O'Gorman fue exhaustivamente elocuente. No es posible no hablar de una conquista si se piensa en la devastación humana que trajo consigo la invasión española. Más aún: relegar el término de conquista, significa omitir el concepto que hace posible fijar las coordenadas de una historia que se libere de la teleología que ocupa la sombra de España en la escritura de nuestra historia.

No fue sino hasta las movilizaciones que siguieron a la rebelión zapatista, la cual destituyó la antigua noción remisa de lo indígena, –movilizaciones que en cierto momento llegaron a intentar derribar la estatua de Colón–, que el Día de la Raza empezó a entrar en el olvido –o mejor dicho: en el abandono, en la despedida– en el imaginario nacional.

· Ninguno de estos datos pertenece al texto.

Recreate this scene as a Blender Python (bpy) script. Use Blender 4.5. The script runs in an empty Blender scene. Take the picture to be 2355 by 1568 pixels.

Y sin embargo, es una despedida que no acaba de tener su correspondencia en las ediciones de los libros de texto gratuito que se distribuyen en los salones de clases hasta la fecha. Todo lo contrario, la versión oficial de esa historia, administrada y codificada por la SEP, insistirá durante tres décadas en el oxímoron del encuentro de dos mundos, como lo detalla la investigación de Carlos Álvarez. En la edición de 1988, el capítulo correspondiente a la conquista, se ha sublimado en: El encuentro de dos pueblos. Una cultura distinta al otro lado del mar. En la edición que fue vigente hasta 1999, se escribe: “Colón creyó que había llegado a Asia. Quizá nunca sospechó que había logrado el encuentro de dos mundos…”. En la edición que se distribuyó hasta 2009, el mismo apartado correspondía a: El encuentro con un territorio imprevisto: América. Y en la que se leyó entre 2010-2014, se omite ya la noción de descubrimiento, aunque la conquista y la evangelización siguen apareciendo como actos fundacionales.

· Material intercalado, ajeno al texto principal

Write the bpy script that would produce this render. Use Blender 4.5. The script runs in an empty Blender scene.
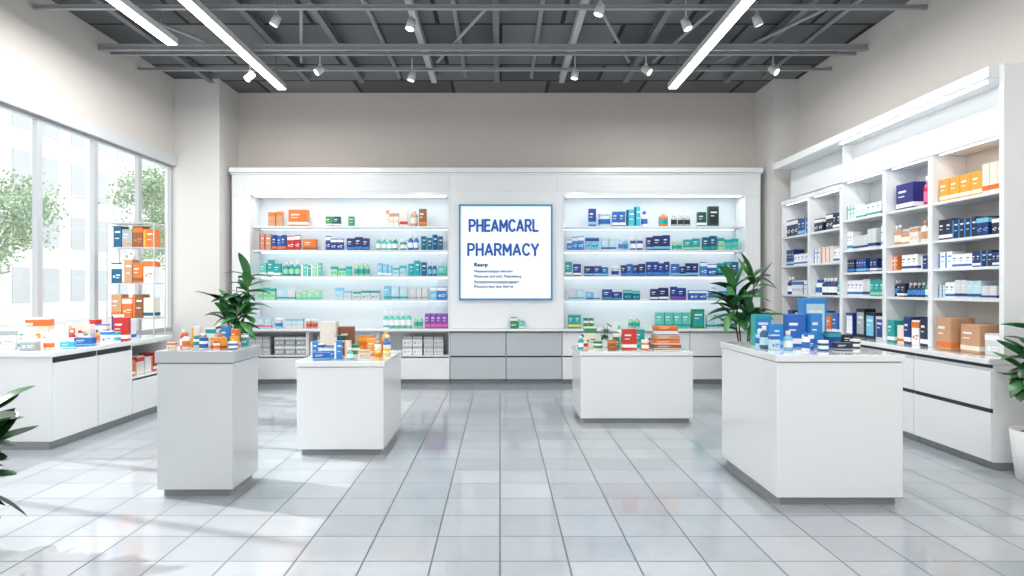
import bpy, bmesh, math, random
from mathutils import Vector, Matrix
random.seed(11)
F=683.0; VX=500.0; HY=288.0; EYE=1.6
def PX(px,d): return (px-VX)*d/F
def PZ(py,d): return EYE+(HY-py)*d/F
COL=bpy.context.scene.collection
def lin(h):
    h=h.lstrip('#'); r=[int(h[i:i+2],16)/255 for i in (0,2,4)]
    return tuple((c/12.92 if c<=.04045 else ((c+.055)/1.055)**2.4) for c in r)+(1,)
MC={}
def mat(hexc,rough=.45,metal=0,emit=0,noise=0,spec=.5,coat=0):
    k=(hexc,rough,metal,emit,noise,spec,coat)
    if k in MC: return MC[k]
    m=bpy.data.materials.new('mat_'+hexc.strip('#')); m.use_nodes=True
    nt=m.node_tree; b=nt.nodes['Principled BSDF']
    c=lin(hexc)
    b.inputs['Base Color'].default_value=c
    b.inputs['Roughness'].default_value=rough
    b.inputs['Metallic'].default_value=metal
    b.inputs['Specular IOR Level'].default_value=spec
    if coat: b.inputs['Coat Weight'].default_value=coat; b.inputs['Coat Roughness'].default_value=.08
    if emit:
        b.inputs['Emission Color'].default_value=c; b.inputs['Emission Strength'].default_value=emit
    if noise:
        tc=nt.nodes.new('ShaderNodeTexCoord'); n=nt.nodes.new('ShaderNodeTexNoise'); n.inputs['Scale'].default_value=3; n.inputs['Detail'].default_value=6
        mx=nt.nodes.new('ShaderNodeMix'); mx.data_type='RGBA'
        mx.inputs[6].default_value=tuple(v*(1-noise) for v in c[:3])+(1,); mx.inputs[7].default_value=tuple(min(1,v*(1+noise)) for v in c[:3])+(1,)
        nt.links.new(tc.outputs['Object'],n.inputs['Vector']); nt.links.new(n.outputs['Fac'],mx.inputs[0]); nt.links.new(mx.outputs[2],b.inputs['Base Color'])
    MC[k]=m; return m

class MB:
    def __init__(s): s.v=[];s.f=[];s.m=[];s.mats=[];s.sm=[]
    def mi(s,m):
        if m not in s.mats: s.mats.append(m)
        return s.mats.index(m)
    def box(s,x0,x1,y0,y1,z0,z1,m,bev=0):
        if x0>x1:x0,x1=x1,x0
        if y0>y1:y0,y1=y1,y0
        bm=bmesh.new(); bmesh.ops.create_cube(bm,size=1)
        for v in bm.verts: v.co=Vector(((x0+x1)/2+v.co.x*(x1-x0),(y0+y1)/2+v.co.y*(y1-y0),(z0+z1)/2+v.co.z*(z1-z0)))
        if bev: bmesh.ops.bevel(bm,geom=list(bm.edges),offset=bev,segments=2,affect='EDGES',profile=.5)
        s.addbm(bm,m); return s
    def addbm(s,bm,m,smooth=False):
        o=len(s.v); i=s.mi(m); bm.verts.index_update()
        s.v+= [v.co.copy() for v in bm.verts]
        for f in bm.faces: s.f.append([o+v.index for v in f.verts]); s.m.append(i); s.sm.append(smooth)
        bm.free()
    def lathe(s,prof,m,seg=20,c=(0,0,0),M=None,cap=True):
        o=len(s.v); i=s.mi(m)
        for r,z in prof:
            for k in range(seg):
                a=2*math.pi*k/seg; p=Vector((r*math.cos(a),r*math.sin(a),z))
                if M is not None: p=M@p
                s.v.append(p+Vector(c))
        for j in range(len(prof)-1):
            for k in range(seg):
                k2=(k+1)%seg
                s.f.append([o+j*seg+k,o+j*seg+k2,o+(j+1)*seg+k2,o+(j+1)*seg+k]); s.m.append(i); s.sm.append(True)
        if cap:
            s.f.append([o+k for k in range(seg)][::-1]); s.m.append(i); s.sm.append(False)
            s.f.append([o+(len(prof)-1)*seg+k for k in range(seg)]); s.m.append(i); s.sm.append(False)
        return s
    def tube(s,p0,p1,r,m,seg=10,r1=None):
        p0=Vector(p0);p1=Vector(p1); d=p1-p0; L=d.length
        M=d.to_track_quat('Z','Y').to_matrix()
        return s.lathe([(r,0),(r if r1 is None else r1,L)],m,seg,c=p0,M=M)
    def poly(s,pts,m,smooth=False):
        o=len(s.v); s.v+=[Vector(p) for p in pts]; s.f.append(list(range(o,o+len(pts)))); s.m.append(s.mi(m)); s.sm.append(smooth)
    def mesh(s,name,org=(0,0,0)):
        me=bpy.data.meshes.new(name); O=Vector(org)
        me.from_pydata([tuple(v-O) for v in s.v],[],s.f)
        for m in s.mats: me.materials.append(m)
        me.polygons.foreach_set('material_index',s.m); me.polygons.foreach_set('use_smooth',s.sm); me.update()
        return me
def obj(name,data,loc=(0,0,0),parent=None,label=None,cat=None,group=None,kind=None,rz=0):
    o=bpy.data.objects.new(name,data); COL.objects.link(o); o.location=loc; o.rotation_euler=(0,0,rz)
    if parent: o.parent=parent
    if label:o['label']=label
    if cat:o['category']=cat
    if group:o['group']=group
    if kind:o['kind']=kind
    return o
def thing(name,label,cat,loc=(0,0,0),group=None): 
    e=obj(name,None,loc,label=label,cat=cat,group=group); e.empty_display_size=.1; return e
def part(parent,name,mb,bev=0,label=None):
    o=obj(name,mb.mesh(name,parent.location),parent=parent,label=label)
    if bev: bevel(o,bev)
    return o
def bevel(o,w):
    b=o.modifiers.new('bevel','BEVEL'); b.width=w; b.segments=2; b.limit_method='ANGLE'; b.angle_limit=math.radians(40)
def solo(name,mb,org,label,cat,group=None,bev=0):
    o=obj(name,mb.mesh(name,org),org,label=label,cat=cat,group=group)
    if bev: bevel(o,bev)
    return o
def struct(name,mb):
    return obj(name,mb.mesh(name),kind='structure')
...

En cualquier cultura, la escritura de la historia responde no sólo a las proyecciones que el presente se hace sobre el pasado, sino que forma un horizonte de intelegibilidad donde el pasado y el futuro cobran un espacio común de subjetivación. Fijar a una conquista que acabó por ser devastadora y finalmente falible como uno de sus puntos de origen, es convertir a la historia en una narrativa de la resignación. Alguien debería retomar la discusión sobre el vacío que los libros de texto guardan frente al debate historiográfico actual.